The lowest layer is called the abyss, which extends from a few hundred meters depth to the seafloor. It is cold and dark, with weak currents slowly circulating water around the planet that remains isolated from the surface for decades or even centuries.

Dividing the abyss and the surface mixed layer is something called the pycnocline. It is invisible and flexible, but it stops water moving through it. When this divide is ripped into shreds, which happens in the ocean when turbulence effectively pulls the pycnocline apart, water can leak through in both directions. But as global temperatures rise and the ocean’s surface layer absorbs more heat, the pycnocline is becoming more stable, making it harder for water at the ocean’s surface and in the abyss to mix.

If a stabler pycnocline traps more heat in the surface of the ocean, it could disrupt how effectively the ocean absorbs excess heat and pile pressure on sensitive shallow-water ecosystems like coral reefs and this increasing stability causes a nutrient drought; just as the ocean surface contains heat that must be mixed downwards, the abyss contains an enormous reservoir of nutrients that need to be mixed upwards. Eroded seabed rocks are providing an essential source of nutrition for drifting marine organisms at the base of the food chain. Iron — an essential nutrient for microscopic marine algae, or phytoplankton — is being released from sediments on the deep ocean floor. As mentioned the building blocks of most marine ecosystems are phytoplankton: the microscopic algae which use photosynthesis to make their own food and absorb vast quantities of CO2 from the atmosphere, as well as produce most of the world’s oxygen.
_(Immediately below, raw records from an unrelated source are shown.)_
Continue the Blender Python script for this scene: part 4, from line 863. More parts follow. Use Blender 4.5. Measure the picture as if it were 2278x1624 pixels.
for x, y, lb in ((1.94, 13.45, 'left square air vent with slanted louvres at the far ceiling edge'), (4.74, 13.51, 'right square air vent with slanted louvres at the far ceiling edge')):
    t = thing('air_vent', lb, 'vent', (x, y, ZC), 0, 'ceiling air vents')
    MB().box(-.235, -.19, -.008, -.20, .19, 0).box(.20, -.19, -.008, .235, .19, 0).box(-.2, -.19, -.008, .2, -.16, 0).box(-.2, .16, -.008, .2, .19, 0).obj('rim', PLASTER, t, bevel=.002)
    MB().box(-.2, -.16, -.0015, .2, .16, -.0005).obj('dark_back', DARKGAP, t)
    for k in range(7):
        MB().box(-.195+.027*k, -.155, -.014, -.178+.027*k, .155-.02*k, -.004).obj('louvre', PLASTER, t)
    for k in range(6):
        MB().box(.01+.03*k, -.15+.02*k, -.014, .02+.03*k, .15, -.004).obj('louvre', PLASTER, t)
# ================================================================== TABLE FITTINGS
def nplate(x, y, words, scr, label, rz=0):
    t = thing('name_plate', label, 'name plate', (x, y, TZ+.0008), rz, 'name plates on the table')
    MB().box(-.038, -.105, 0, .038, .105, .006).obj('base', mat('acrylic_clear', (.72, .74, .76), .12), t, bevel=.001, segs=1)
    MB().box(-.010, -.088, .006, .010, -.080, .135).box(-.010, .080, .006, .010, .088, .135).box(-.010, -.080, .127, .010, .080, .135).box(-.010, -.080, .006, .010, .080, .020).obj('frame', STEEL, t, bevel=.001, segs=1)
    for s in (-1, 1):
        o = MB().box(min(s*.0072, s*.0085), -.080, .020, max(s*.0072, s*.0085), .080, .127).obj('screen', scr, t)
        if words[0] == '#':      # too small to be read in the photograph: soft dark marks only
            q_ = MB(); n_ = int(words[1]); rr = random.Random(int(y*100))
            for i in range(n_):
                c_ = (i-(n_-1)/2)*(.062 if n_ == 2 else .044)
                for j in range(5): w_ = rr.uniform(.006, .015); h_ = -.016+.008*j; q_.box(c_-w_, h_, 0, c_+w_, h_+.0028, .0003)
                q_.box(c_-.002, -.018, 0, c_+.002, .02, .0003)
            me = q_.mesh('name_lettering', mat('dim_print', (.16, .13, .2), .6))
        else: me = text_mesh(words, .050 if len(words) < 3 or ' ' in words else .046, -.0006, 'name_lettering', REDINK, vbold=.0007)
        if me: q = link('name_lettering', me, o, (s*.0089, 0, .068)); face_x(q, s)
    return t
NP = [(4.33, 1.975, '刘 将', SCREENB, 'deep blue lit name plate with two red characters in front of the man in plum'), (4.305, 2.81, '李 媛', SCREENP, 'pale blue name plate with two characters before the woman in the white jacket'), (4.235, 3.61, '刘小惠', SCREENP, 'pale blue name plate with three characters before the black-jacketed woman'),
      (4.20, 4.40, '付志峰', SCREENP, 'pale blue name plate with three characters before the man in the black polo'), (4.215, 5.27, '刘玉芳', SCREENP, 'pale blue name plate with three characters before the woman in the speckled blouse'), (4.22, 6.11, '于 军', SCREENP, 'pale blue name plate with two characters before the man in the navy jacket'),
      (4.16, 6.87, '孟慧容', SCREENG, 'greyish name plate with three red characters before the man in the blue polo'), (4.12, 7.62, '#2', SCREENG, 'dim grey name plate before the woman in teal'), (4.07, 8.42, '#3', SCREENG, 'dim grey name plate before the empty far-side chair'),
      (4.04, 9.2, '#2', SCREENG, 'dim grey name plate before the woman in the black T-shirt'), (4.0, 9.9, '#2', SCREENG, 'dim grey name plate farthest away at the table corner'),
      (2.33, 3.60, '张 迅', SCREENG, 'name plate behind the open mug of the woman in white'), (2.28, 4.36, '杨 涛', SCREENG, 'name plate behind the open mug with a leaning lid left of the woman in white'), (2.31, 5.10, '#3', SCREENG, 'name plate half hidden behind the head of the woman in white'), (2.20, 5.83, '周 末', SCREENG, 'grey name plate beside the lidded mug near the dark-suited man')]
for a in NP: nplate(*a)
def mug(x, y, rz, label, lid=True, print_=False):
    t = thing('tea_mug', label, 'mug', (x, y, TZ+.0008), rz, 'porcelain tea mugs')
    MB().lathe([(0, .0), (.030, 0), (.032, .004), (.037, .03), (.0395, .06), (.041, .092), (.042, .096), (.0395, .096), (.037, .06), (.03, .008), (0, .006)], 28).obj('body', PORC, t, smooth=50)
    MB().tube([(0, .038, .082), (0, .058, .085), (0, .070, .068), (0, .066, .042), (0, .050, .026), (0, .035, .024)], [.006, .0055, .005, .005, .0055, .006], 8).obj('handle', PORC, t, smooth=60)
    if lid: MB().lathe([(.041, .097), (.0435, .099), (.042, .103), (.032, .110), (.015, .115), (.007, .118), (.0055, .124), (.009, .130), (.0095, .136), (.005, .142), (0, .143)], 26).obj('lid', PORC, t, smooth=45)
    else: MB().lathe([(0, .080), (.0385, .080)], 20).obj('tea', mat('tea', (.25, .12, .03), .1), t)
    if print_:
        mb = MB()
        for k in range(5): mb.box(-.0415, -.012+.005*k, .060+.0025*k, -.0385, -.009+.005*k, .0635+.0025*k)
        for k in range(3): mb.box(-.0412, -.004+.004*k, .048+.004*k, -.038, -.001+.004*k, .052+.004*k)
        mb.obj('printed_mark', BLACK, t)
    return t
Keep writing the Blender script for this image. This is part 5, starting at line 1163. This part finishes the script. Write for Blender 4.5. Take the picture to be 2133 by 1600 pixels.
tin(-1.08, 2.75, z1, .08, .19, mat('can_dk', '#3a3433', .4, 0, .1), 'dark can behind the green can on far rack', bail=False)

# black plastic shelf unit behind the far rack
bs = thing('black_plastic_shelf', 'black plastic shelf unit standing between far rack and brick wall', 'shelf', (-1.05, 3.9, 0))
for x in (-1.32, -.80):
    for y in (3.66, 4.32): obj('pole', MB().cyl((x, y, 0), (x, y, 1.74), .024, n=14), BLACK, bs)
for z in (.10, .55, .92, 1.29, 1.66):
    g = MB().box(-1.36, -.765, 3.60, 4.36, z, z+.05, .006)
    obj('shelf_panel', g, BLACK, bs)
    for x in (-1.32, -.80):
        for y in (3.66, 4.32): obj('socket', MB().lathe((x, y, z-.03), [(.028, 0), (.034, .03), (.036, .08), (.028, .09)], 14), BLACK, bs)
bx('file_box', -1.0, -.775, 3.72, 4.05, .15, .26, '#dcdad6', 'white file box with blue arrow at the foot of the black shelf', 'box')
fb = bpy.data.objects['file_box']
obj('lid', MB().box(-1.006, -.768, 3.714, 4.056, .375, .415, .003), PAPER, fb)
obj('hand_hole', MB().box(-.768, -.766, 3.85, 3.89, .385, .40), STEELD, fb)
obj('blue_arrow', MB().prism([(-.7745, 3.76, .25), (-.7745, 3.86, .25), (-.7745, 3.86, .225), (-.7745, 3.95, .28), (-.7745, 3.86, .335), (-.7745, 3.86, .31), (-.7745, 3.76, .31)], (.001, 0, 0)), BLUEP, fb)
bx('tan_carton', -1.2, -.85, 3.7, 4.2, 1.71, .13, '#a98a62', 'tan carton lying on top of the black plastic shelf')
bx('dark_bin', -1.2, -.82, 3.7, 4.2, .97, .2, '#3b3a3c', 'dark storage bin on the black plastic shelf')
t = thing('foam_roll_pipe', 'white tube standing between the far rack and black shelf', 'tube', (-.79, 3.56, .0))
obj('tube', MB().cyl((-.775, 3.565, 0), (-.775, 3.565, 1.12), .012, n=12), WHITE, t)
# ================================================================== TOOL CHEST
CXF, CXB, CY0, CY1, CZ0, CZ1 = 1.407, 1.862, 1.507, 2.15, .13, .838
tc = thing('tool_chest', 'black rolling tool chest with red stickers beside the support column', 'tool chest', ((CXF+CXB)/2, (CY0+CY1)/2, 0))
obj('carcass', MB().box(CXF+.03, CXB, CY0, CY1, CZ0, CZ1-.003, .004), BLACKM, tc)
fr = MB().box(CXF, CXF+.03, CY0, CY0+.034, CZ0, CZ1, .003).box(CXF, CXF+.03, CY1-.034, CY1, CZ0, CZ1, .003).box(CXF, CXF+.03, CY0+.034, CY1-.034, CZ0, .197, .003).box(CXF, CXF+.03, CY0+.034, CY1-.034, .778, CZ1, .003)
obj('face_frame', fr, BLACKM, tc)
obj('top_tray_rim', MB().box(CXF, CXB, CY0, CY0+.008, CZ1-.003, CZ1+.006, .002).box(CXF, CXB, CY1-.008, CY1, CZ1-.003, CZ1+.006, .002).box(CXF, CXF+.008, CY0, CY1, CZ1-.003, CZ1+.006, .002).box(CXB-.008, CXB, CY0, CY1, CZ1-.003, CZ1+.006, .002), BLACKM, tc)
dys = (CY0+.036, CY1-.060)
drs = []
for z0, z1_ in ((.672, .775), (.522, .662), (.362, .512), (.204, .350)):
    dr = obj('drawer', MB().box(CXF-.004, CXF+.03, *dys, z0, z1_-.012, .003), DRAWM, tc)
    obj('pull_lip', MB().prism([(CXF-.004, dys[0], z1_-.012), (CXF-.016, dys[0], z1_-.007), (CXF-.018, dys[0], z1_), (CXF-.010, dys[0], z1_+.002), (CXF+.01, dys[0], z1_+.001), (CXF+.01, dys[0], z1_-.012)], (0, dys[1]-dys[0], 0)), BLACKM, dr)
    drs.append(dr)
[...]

Phytoplankton can only grow when there is enough light and nutrients. During spring, sunshine, longer days and lighter winds allow a seasonal pycnocline to form near the surface. Any available nutrients trapped above this pycnocline are quickly used up by the phytoplankton as they grow in what is called the spring bloom.

For phytoplankton at the surface to keep growing, the nutrients from the abyss must cross the pycnocline. And so another problem emerges. If phytoplankton are starved of nutrients thanks to a strengthened pycnocline then there’s less food for the vast majority of ocean life, starting with the tiny microscopic animals which eat the algae and the small fish which eat them, and moving all the way up the food chain to sharks and whales. Just as the ocean is less effective at shifting heat into the deep sea and regulating the climate, it’s also worse at sustaining the vibrant food webs at the sunlit surface which society depends on for nourishment.

The ocean plays a major role in climate re­gulation as it acts as a car­bon pump and source of oxygen thanks to plankton. Nonetheless this pump is increasingly affected by global climate change, which raises questions and concerns. The global ocean therefore plays a role in the regulation and control of the large natural planetary balances. How vulnerable is this sophisticated climate machine?

Human-caused environmental changes can materialize very rapidly, or abruptly, typically at rates much faster than sustained natural changes of the past. Such changes are already ongoing and documented for ocean warming, for acidification, and, to a certain degree, also for deoxygenation. Super imposed on fast changes in these ocean state variables are extreme events, such as heat waves, coastal hypoxia, and ocean acidification events linked, for example, to strong upwelling episodes. Since these developments are likely to aggravate over this century, they are important, as are the extraordinary abrupt singular events.

The intervention time left to prevent tipping points could already have shrunk towards zero, whereas the reaction time to achieve net zero emissions is 30 years at best. Hence we might already have lost control of whether tipping happens.  The stability and resilience of our planet is in peril, should we be worried?